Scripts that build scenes
....................

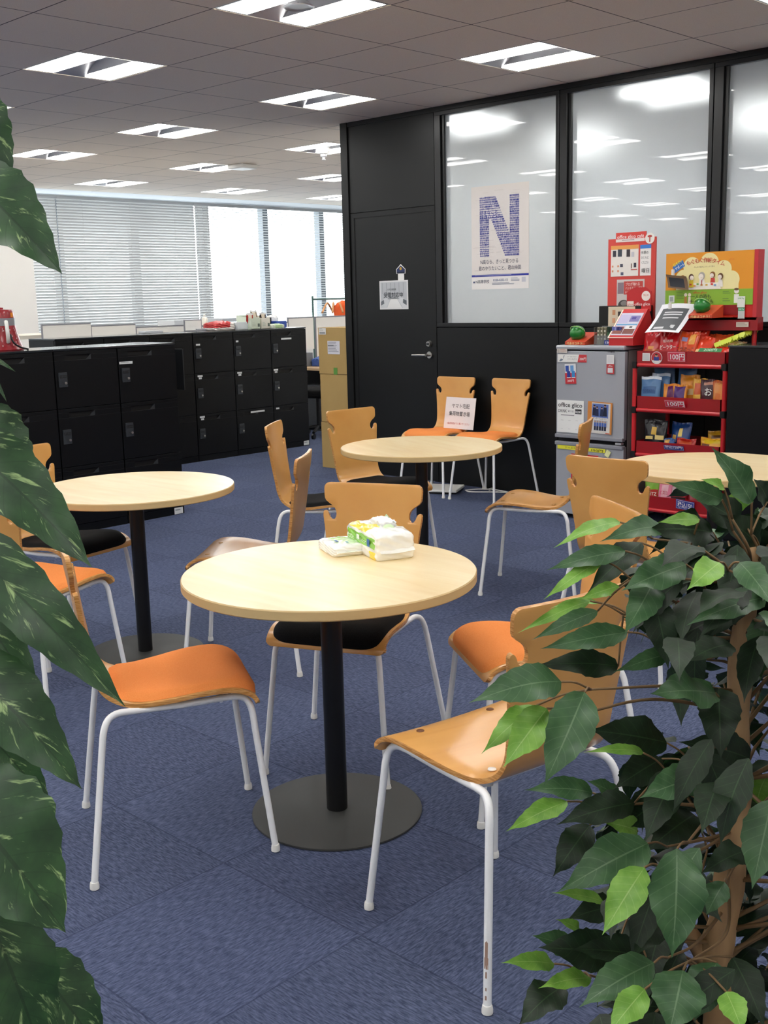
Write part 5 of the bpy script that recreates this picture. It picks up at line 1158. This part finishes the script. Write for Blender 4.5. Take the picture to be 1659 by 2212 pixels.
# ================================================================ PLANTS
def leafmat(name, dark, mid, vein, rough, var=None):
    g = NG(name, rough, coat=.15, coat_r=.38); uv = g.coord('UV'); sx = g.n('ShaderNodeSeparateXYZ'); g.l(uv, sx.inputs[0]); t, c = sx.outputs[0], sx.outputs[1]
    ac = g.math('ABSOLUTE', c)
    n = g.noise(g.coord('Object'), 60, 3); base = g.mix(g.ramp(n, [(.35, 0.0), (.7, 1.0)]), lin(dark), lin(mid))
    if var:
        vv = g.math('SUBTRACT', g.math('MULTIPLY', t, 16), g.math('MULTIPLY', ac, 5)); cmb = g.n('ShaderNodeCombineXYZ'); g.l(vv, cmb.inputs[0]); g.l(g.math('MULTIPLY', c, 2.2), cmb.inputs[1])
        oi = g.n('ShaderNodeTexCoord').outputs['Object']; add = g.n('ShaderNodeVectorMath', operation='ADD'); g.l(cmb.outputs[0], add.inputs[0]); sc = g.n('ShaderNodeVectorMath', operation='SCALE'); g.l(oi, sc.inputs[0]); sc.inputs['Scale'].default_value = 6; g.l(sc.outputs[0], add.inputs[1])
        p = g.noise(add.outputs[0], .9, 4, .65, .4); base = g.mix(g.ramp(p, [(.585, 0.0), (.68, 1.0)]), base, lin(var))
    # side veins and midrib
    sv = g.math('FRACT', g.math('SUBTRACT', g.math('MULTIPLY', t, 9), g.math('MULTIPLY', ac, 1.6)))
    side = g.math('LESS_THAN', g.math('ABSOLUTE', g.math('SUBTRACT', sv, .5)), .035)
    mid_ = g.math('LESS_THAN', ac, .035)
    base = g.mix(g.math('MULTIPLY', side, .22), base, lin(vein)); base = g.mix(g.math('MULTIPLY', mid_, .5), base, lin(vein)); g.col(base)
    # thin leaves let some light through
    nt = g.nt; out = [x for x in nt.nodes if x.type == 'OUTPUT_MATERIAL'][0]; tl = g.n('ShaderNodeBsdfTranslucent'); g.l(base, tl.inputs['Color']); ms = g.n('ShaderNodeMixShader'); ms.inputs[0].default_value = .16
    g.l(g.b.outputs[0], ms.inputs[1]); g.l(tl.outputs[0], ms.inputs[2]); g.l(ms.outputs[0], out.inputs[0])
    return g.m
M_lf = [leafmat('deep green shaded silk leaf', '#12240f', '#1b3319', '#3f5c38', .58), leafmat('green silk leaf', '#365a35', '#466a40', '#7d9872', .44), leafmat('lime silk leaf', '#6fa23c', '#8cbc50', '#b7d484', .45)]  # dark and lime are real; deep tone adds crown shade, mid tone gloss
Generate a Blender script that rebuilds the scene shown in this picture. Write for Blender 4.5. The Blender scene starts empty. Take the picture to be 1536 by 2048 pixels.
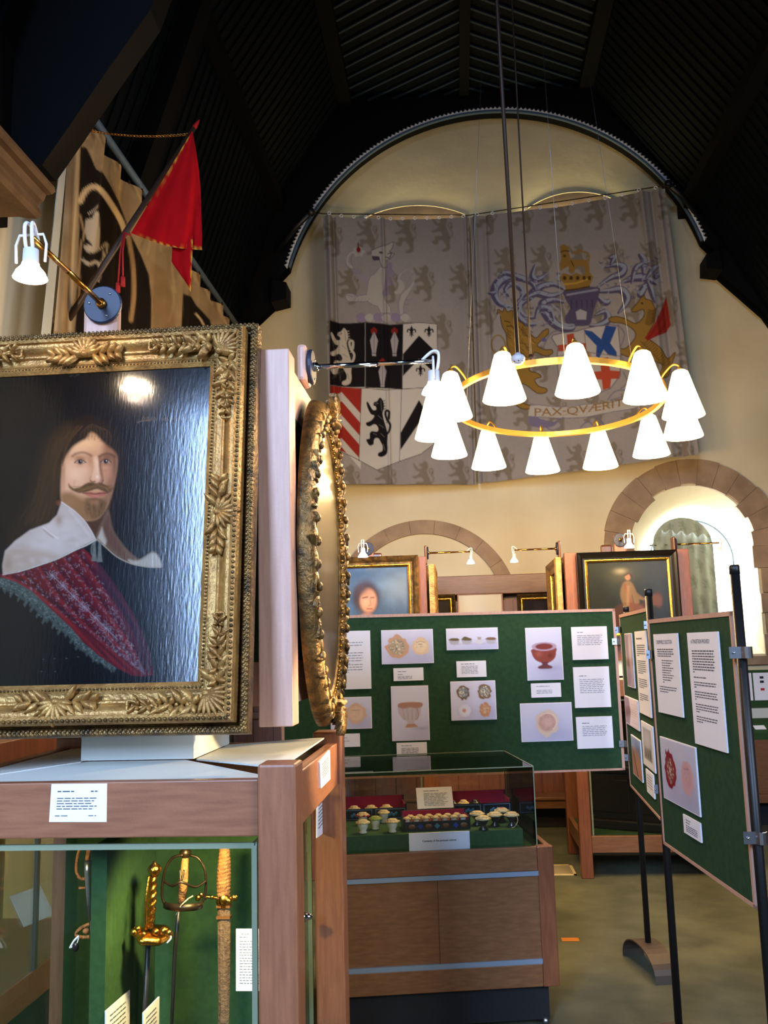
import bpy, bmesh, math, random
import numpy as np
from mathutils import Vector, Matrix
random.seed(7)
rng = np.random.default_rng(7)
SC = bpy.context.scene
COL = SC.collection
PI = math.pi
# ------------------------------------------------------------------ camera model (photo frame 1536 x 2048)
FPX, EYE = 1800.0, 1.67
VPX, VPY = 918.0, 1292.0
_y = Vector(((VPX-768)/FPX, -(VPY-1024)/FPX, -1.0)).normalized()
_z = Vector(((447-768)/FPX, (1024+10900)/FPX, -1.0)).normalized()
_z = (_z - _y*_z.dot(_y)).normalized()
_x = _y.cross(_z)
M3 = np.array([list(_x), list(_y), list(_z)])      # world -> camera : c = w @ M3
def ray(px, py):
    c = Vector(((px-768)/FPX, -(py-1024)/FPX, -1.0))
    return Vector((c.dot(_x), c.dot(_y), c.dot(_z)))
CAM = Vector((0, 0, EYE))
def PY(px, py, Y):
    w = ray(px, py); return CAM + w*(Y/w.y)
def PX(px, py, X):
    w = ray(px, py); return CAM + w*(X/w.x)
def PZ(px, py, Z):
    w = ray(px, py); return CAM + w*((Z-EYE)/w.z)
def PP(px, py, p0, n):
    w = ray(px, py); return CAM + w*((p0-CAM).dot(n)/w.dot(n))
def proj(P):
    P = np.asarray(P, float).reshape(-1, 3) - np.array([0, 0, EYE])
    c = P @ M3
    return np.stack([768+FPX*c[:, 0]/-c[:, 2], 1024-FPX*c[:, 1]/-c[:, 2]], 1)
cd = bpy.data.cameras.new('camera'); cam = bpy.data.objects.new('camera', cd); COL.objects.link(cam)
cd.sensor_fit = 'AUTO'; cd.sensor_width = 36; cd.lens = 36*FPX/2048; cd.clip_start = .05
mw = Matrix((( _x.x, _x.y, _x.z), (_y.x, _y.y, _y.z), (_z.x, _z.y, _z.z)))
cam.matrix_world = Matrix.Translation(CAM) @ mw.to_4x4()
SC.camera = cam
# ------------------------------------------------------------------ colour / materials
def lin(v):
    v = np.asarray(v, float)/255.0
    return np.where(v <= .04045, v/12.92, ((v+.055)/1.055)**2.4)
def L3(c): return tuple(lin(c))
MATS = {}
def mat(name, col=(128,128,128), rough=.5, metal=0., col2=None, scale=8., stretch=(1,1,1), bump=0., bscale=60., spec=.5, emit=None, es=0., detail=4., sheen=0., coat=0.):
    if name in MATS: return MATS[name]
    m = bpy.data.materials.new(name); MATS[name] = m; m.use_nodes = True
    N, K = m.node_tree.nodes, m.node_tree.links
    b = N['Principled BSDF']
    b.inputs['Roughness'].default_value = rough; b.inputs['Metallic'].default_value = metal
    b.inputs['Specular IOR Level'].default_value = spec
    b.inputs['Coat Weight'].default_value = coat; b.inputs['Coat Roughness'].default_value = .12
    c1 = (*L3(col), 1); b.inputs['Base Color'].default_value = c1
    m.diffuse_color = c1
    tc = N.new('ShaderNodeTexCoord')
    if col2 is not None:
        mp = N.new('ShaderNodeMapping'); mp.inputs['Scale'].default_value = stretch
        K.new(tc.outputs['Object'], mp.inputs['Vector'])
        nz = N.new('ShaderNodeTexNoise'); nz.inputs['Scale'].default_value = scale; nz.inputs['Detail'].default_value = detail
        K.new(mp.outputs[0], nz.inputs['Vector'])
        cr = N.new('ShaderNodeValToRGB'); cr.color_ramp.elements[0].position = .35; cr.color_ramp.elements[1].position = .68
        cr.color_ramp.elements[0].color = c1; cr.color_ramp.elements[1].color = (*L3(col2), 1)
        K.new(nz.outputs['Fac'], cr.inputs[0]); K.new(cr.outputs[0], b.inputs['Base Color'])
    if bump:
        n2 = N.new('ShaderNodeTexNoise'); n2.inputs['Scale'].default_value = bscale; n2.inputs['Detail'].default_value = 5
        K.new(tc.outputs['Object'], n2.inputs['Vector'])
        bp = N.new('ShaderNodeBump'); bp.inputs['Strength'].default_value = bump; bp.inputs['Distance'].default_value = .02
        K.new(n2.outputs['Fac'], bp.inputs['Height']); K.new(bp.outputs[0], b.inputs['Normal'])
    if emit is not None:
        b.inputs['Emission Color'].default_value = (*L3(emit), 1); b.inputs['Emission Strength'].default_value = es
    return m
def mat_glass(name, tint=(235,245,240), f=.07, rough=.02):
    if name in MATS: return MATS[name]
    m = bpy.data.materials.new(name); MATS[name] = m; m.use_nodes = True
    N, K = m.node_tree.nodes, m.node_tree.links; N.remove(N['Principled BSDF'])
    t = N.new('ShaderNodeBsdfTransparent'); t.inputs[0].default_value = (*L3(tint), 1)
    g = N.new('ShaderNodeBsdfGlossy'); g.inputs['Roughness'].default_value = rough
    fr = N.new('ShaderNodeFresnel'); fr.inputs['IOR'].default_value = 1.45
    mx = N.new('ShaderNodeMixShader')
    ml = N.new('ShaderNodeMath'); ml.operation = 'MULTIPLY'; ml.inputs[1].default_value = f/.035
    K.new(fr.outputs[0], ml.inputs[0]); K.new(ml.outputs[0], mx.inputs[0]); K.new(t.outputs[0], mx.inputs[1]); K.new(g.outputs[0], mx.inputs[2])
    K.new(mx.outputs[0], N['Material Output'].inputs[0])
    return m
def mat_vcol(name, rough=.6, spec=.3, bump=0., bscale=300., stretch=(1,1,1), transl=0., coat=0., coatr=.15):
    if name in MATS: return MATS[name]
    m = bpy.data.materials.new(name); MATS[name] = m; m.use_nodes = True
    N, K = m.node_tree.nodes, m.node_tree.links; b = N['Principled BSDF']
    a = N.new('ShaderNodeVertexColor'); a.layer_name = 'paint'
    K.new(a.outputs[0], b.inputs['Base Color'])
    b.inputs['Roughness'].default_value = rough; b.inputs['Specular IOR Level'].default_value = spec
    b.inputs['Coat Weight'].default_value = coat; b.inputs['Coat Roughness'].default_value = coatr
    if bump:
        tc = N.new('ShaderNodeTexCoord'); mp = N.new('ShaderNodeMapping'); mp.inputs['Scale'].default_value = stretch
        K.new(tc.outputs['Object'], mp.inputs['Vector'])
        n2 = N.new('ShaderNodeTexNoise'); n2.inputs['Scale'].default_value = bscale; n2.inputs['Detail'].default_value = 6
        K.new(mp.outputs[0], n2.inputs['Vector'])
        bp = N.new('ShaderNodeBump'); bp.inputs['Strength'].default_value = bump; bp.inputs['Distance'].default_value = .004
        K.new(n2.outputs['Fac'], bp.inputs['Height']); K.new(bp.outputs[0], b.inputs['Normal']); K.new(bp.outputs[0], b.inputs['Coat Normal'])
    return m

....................

• _To do_: Copy out each line of the data where the string "Blender" appears.

• _Result_:
Write part 5 of the bpy script that recreates this picture. It picks up at line 1158. This part finishes the script. Write for Blender 4.5. Take the picture to be 1659 by 2212 pixels.
Generate a Blender script that rebuilds the scene shown in this picture. Write for Blender 4.5. The Blender scene starts empty. Take the picture to be 1536 by 2048 pixels.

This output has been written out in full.